1作目はこの魅力的な設定をうまく生かせずに単なる一軒家でのスリラームービーとなりました。2作目はそのあたりの欠点をうまく補完していてかなり面白いものでありました。今作はその中間あたりでしょうか。ただ、三作目として考えた場合やや微妙といった印象であり、総合的には三作の中でも一番地味かもしれません。マンネリ化も否めず、仮面を被って人を殺すあのおどろおどろしさにも既視感を覚えました。

それにしても何故こんな物騒な法律が国で認められているのか。その真相は2作目でわかるのですが、今作においてはパージ法によって利益を得る人達がさらに強調されています。国家が国民に放つパージ法の目的なんぞ、ただのフェイク。そこには実にドロドロとした事情がいくつも隠れているのです。
そして、今シリーズを見ていつも、法律の偉大さを思い知らされます。僕は、法律は人類最大級の発明と思っています。他の動物にもルールは存在すると思いますがそのレベルの差は歴然。法律によって人は守られるし、または裁かれる。

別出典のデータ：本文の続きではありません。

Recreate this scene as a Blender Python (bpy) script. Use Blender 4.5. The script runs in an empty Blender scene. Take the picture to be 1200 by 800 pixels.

法律は諸刃の剣ですし、それこそ今作に出てくるパージ法は立場によって善法でもあるし悪法にもなります。

街角アンケートをとれば、恐らく9割以上の人がパージ法は悪法とみなすでしょう。しかし、残りの1割はそうと言わないでしょう。これが人間です。完全なる満場一致とはこの世に存在しないと思われます。

ちなみに僕がこの世界にいるとするならば間違いなく立て篭もりますね。どんな理由があれ人を殺すということは法律的にとかではなく道徳的に「悪」であり、ましてやチョコバーを万引き出来なかっただけで人を殺すということをするのは論外以外の何者でもないでしょう。もっとも、パージ法はいかなる犯罪行為も合法となるわけでして、自分が殺しの行為をしている時も常に殺される危機にあるということは忘れてはいけません。